The geoscientist Professor Donald Bruce Dingwell is Chair of Mineralogy and Petrology and Director at the Department of Earth and Environmental Sciences at the Ludwig Maximilian University of Munich. As of 1 July 2021, he will take over the chair of the Scientific Advisory Board of the German Research Centre for Geosciences. The election took place recently.
In recognition of his outstanding scientific achievements, Dingwell has now been accepted as a member of the prestigious Royal Society, the National Academy of Sciences in the United Kingdom. Professor Dingwell's research is in the experimental study of geomaterials, particularly to gain insights into rock formation and volcanism. Four weeks ago, his latest paper was published in the science journal Nature. The international team studied a 2018 eruption series of the Kīlauea volcano in Hawaii with a total of 24 eruptions, geologically in terms of the chemical and physical nature of the erupted magma as well as in terms of the observed earthquake waves.
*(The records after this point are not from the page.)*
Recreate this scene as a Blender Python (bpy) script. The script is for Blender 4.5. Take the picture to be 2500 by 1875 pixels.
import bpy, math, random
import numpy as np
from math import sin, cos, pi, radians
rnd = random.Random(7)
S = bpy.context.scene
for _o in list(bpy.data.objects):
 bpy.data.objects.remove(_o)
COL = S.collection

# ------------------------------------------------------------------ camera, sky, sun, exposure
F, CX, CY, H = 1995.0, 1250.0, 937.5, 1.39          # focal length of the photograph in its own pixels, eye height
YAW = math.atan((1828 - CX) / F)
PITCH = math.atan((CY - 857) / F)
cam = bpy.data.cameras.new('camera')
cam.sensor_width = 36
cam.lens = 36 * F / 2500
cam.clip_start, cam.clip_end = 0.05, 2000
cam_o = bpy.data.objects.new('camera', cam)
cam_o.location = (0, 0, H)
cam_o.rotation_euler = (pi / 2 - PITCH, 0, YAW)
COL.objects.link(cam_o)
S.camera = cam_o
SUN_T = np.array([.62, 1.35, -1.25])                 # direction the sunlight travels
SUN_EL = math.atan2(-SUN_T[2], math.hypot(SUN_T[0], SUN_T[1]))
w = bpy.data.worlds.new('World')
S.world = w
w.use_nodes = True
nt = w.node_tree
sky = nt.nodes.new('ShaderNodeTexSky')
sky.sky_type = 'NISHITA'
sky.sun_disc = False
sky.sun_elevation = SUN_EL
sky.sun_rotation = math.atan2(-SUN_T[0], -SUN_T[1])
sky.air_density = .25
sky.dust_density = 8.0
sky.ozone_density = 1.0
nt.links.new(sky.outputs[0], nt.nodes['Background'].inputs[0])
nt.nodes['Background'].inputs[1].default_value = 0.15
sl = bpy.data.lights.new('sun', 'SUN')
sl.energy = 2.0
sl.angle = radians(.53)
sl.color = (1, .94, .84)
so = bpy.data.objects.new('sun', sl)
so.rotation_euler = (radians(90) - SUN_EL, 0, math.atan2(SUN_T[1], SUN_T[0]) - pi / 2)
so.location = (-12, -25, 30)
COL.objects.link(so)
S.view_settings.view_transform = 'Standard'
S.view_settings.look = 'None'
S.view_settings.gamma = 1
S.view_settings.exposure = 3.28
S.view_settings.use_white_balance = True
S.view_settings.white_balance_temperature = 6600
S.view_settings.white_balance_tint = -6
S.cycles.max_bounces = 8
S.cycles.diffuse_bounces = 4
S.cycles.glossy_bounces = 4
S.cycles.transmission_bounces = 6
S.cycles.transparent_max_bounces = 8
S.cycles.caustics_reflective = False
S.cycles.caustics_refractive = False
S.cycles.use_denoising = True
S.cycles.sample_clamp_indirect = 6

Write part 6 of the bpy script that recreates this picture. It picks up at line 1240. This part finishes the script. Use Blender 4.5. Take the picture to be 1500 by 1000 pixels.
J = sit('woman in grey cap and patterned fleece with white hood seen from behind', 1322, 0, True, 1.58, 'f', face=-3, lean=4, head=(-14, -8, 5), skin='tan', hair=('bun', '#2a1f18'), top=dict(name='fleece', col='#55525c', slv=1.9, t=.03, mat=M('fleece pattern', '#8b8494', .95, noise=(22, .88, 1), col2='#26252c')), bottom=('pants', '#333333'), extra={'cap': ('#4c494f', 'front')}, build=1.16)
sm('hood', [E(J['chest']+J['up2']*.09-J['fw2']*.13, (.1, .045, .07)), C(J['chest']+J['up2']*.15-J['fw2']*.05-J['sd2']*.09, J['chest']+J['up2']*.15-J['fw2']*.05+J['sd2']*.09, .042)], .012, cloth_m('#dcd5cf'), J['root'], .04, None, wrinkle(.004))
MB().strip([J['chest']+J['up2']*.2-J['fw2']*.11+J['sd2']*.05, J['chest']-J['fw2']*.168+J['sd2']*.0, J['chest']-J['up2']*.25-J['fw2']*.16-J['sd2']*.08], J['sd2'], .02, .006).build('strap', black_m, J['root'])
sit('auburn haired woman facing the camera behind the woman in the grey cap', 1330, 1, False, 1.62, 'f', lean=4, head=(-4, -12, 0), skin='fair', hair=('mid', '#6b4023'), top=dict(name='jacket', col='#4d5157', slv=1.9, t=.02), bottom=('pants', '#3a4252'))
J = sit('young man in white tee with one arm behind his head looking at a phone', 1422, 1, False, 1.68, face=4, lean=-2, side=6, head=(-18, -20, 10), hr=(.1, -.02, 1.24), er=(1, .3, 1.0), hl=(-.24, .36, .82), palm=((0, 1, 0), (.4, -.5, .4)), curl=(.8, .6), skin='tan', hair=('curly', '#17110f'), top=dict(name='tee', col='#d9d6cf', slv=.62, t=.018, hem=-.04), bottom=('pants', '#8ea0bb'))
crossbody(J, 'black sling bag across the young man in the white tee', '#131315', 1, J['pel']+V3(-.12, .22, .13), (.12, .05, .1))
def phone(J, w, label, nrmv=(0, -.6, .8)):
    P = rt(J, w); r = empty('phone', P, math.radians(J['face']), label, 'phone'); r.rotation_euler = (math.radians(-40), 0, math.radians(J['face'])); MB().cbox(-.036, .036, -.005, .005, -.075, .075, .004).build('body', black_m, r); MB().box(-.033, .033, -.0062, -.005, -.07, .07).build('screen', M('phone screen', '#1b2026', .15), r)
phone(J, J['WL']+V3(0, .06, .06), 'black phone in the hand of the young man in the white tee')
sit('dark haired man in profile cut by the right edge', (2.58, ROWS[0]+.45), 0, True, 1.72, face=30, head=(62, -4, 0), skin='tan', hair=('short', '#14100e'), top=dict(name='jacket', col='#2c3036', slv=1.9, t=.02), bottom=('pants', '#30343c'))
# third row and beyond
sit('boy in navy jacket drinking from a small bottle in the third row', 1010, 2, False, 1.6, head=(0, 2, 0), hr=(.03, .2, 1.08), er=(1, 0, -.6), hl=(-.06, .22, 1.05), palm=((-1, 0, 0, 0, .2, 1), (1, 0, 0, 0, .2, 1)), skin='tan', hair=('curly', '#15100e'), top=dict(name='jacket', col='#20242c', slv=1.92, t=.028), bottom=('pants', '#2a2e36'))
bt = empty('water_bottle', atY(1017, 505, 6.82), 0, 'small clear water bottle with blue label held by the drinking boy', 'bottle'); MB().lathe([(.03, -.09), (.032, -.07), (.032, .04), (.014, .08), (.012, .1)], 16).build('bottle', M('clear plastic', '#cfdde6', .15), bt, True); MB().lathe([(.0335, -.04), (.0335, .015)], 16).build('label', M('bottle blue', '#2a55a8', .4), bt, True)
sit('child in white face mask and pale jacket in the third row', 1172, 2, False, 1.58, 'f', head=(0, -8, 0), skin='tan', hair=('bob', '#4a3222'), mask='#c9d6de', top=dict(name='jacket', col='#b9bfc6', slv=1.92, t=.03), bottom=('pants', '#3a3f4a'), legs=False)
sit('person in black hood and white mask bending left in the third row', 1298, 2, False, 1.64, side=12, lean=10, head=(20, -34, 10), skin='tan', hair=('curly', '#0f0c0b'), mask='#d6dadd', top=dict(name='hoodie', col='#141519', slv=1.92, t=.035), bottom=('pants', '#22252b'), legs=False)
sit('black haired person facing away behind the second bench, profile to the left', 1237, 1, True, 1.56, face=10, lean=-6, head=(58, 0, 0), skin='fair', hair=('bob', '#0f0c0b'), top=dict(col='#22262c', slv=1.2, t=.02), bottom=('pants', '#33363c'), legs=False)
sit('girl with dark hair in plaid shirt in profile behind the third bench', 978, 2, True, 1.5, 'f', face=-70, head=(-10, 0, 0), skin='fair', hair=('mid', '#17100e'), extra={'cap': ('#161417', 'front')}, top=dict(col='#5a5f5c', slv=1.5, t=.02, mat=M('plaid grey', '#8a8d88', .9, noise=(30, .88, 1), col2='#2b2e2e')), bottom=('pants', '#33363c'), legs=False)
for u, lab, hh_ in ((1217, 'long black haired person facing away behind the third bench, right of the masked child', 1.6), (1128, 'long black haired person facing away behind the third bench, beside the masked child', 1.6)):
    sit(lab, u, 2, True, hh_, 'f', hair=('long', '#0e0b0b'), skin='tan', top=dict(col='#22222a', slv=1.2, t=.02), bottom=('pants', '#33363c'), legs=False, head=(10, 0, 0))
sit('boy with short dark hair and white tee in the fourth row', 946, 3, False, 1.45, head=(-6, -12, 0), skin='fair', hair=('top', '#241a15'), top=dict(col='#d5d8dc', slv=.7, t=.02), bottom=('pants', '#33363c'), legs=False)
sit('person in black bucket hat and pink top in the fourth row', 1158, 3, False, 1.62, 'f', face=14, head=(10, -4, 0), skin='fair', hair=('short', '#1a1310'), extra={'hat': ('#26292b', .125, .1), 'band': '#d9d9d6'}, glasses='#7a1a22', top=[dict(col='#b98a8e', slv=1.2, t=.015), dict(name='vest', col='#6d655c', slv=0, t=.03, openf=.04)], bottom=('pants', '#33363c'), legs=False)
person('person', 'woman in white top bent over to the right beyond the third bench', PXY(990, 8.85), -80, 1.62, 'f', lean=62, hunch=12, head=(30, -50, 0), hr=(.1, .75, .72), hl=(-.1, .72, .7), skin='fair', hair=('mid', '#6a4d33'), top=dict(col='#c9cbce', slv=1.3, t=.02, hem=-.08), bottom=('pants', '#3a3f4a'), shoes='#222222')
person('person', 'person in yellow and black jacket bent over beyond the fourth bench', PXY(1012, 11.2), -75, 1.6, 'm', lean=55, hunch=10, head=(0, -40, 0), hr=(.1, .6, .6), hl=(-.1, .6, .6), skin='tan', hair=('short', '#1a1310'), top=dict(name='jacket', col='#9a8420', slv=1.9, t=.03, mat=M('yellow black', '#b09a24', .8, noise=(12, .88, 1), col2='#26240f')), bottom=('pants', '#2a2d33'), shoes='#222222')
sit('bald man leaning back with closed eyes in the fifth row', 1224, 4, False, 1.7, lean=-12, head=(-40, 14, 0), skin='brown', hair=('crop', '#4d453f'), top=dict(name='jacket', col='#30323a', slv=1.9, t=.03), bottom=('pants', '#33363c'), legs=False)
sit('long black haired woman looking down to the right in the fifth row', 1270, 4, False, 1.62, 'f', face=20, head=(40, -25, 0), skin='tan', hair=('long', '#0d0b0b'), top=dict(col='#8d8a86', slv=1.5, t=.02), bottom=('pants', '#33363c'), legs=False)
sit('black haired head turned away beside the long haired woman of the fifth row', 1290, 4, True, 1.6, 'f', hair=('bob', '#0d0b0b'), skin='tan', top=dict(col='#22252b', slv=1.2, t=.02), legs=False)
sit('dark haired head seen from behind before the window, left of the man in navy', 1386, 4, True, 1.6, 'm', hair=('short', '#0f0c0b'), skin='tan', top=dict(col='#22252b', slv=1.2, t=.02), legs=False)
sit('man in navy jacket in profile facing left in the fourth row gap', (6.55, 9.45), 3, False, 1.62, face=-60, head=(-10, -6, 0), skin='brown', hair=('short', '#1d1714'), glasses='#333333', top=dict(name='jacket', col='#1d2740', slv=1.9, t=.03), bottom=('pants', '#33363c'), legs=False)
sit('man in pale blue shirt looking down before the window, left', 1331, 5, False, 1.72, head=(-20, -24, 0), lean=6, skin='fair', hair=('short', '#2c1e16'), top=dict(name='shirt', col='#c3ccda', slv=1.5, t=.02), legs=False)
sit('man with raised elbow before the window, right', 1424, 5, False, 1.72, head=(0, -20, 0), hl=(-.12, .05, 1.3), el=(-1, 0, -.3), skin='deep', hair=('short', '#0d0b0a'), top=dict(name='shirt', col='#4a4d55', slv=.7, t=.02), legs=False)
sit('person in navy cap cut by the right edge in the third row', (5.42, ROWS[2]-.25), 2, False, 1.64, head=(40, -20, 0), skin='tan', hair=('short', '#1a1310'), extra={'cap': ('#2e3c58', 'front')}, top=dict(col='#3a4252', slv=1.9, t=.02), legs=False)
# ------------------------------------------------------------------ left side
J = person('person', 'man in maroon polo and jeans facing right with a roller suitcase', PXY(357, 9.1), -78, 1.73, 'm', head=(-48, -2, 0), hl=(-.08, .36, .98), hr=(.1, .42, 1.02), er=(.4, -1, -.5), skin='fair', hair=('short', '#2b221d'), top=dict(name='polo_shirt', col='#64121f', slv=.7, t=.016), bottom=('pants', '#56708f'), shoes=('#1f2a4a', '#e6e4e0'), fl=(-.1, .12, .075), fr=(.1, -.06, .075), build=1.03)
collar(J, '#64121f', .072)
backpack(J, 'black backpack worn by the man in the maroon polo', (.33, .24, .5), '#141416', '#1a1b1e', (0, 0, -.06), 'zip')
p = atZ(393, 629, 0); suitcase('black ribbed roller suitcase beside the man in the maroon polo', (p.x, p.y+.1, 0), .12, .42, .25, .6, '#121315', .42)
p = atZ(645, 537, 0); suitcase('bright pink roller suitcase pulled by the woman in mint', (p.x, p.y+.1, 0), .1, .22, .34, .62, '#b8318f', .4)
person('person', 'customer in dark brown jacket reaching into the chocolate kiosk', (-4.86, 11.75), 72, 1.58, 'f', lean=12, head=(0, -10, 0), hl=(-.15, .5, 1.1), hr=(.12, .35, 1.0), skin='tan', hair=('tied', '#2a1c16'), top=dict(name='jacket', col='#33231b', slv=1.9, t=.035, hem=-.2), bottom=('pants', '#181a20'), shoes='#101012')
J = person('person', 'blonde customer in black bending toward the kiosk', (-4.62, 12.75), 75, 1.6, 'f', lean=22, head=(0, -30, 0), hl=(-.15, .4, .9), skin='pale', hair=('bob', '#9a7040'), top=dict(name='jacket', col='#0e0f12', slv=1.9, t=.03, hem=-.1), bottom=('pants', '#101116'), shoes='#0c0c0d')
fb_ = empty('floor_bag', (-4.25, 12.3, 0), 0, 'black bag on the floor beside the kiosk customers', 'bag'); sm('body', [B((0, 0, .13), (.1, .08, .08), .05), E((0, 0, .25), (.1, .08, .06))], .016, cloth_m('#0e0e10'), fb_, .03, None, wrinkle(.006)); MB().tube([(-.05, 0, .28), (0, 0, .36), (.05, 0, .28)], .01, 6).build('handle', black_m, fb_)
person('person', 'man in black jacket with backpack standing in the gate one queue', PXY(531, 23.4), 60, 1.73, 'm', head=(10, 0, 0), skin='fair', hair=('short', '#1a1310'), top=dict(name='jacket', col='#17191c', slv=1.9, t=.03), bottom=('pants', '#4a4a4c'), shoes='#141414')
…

Donald Bruce Dingwell has already received numerous national, European and international scientific awards. After being admitted to the Royal Society of Canada, the Academia Europaea, acatech and the Leopoldina, membership of the Royal Society is now Dingwell's fifth academy membership. The Royal Society accepts up to 52 Fellows and up to ten external members each year. Currently, the Royal Society has around 1700 members.